_GOAL OF THE EXERCISE:_ Transcribe each line of the material as it is, and drop any picture.

_DATA BLOCK:_
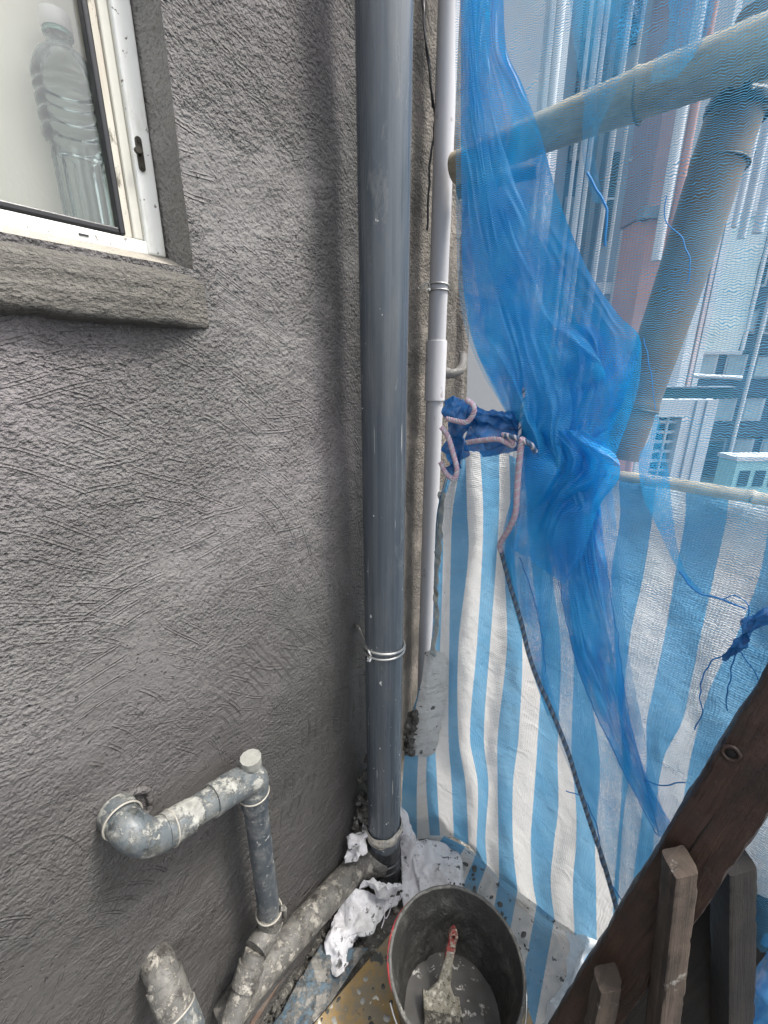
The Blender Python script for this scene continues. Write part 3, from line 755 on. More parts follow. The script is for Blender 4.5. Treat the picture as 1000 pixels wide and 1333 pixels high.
ly = thing('branch_drain', W(440, 1150, .04), 'sloping grey drain branch joining the foot of the drainpipe', 'pipe')
J = D0+Vector((-.01, -.02, 0)); J.z = ZP(492, 1104, -1.44).z
l0 = Vector((-.004, .93, -1.455)); l1 = W(470, 1122, .055); l2 = W(352, 1252, .05); l3 = W(290, 1330, .03)
tube('pipe_section', [l1, l2, l3], .0375, WASTE2, ly, 36, n=40)
tube('elbow', [l0, l0.lerp(l1, .5)+Vector((0, -.01, .01)), l1.lerp(l2, .05)], .039, WASTE2, ly, 36, n=20)
tube('collar', [l1.lerp(l0, .55), l1.lerp(l0, .05)], .043, WASTE2, ly, 36, n=8)
g = ring(l1.lerp(l0, .5), l0-l1, .0435, .002); autosmooth(mesh('seam_ring', g[0], g[1], LIP, ly), 60)
g = ring(l1.lerp(l0, .15), l0-l1, .0435, .002); autosmooth(mesh('seam_ring', g[0], g[1], LIP, ly), 60)

# ------------------------------------------------------------------ platform floor
def gridsurf(name, quad, nu, nv, fn, mat, parent=None, kind=None, uvm=True, solid=0):
    vs, uv = [], []
    for i in range(nv):
        for j in range(nu):
            a, b = j/(nu-1), i/(nv-1)
            p = quad[0]*(1-a)*(1-b)+quad[1]*a*(1-b)+quad[2]*a*b+quad[3]*(1-a)*b
            p = fn(p, a, b) if fn else p
            vs.append(p); uv.append((a, b))
    o = mesh(name, vs, gridfaces(nv, nu), mat, parent, uv)
    if solid:
        m = o.modifiers.new('thick', 'SOLIDIFY'); m.thickness = solid; m.offset = 0
    if kind: o['kind'] = kind
    return o
Z0 = Vector((0, 0, FZ))
gridsurf('ledge', [Z0+WS(-.6, 0), Z0+Vector((1.4, -.9, 0)), Z0+Vector((.62, .9, 0)), Z0+WS(1.42, 0, .0)], 90, 110,
         lambda p, a, b: p+Vector((0, 0, .012*noise.noise(p*9)+.006*noise.noise(p*40)-.012)), GRIME, kind='structure')
# yellow plywood
PZ = FZ+.03
q = [ZP(548, 1168, PZ), ZP(640, 1190, PZ), ZP(760, 1500, PZ), ZP(330, 1425, PZ)]
vs = [p-Vector((0, 0, .016)) for p in q]+q
pl = mesh('plywood_sheet', vs, [(0, 1, 2, 3), (4, 7, 6, 5), (0, 4, 5, 1), (1, 5, 6, 2), (2, 6, 7, 3), (3, 7, 4, 0)], PLY, smooth=False)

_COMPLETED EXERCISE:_
The Blender Python script for this scene continues. Write part 3, from line 755 on. More parts follow. The script is for Blender 4.5. Treat the picture as 1000 pixels wide and 1333 pixels high.
ly = thing('branch_drain', W(440, 1150, .04), 'sloping grey drain branch joining the foot of the drainpipe', 'pipe')
J = D0+Vector((-.01, -.02, 0)); J.z = ZP(492, 1104, -1.44).z
l0 = Vector((-.004, .93, -1.455)); l1 = W(470, 1122, .055); l2 = W(352, 1252, .05); l3 = W(290, 1330, .03)
tube('pipe_section', [l1, l2, l3], .0375, WASTE2, ly, 36, n=40)
tube('elbow', [l0, l0.lerp(l1, .5)+Vector((0, -.01, .01)), l1.lerp(l2, .05)], .039, WASTE2, ly, 36, n=20)
tube('collar', [l1.lerp(l0, .55), l1.lerp(l0, .05)], .043, WASTE2, ly, 36, n=8)
g = ring(l1.lerp(l0, .5), l0-l1, .0435, .002); autosmooth(mesh('seam_ring', g[0], g[1], LIP, ly), 60)
g = ring(l1.lerp(l0, .15), l0-l1, .0435, .002); autosmooth(mesh('seam_ring', g[0], g[1], LIP, ly), 60)

# ------------------------------------------------------------------ platform floor
def gridsurf(name, quad, nu, nv, fn, mat, parent=None, kind=None, uvm=True, solid=0):
    vs, uv = [], []
    for i in range(nv):
        for j in range(nu):
            a, b = j/(nu-1), i/(nv-1)
            p = quad[0]*(1-a)*(1-b)+quad[1]*a*(1-b)+quad[2]*a*b+quad[3]*(1-a)*b
            p = fn(p, a, b) if fn else p
            vs.append(p); uv.append((a, b))
    o = mesh(name, vs, gridfaces(nv, nu), mat, parent, uv)
    if solid:
        m = o.modifiers.new('thick', 'SOLIDIFY'); m.thickness = solid; m.offset = 0
    if kind: o['kind'] = kind
    return o
Z0 = Vector((0, 0, FZ))
gridsurf('ledge', [Z0+WS(-.6, 0), Z0+Vector((1.4, -.9, 0)), Z0+Vector((.62, .9, 0)), Z0+WS(1.42, 0, .0)], 90, 110,
         lambda p, a, b: p+Vector((0, 0, .012*noise.noise(p*9)+.006*noise.noise(p*40)-.012)), GRIME, kind='structure')
# yellow plywood
PZ = FZ+.03
q = [ZP(548, 1168, PZ), ZP(640, 1190, PZ), ZP(760, 1500, PZ), ZP(330, 1425, PZ)]
vs = [p-Vector((0, 0, .016)) for p in q]+q
pl = mesh('plywood_sheet', vs, [(0, 1, 2, 3), (4, 7, 6, 5), (0, 4, 5, 1), (1, 5, 6, 2), (2, 6, 7, 3), (3, 7, 4, 0)], PLY, smooth=False)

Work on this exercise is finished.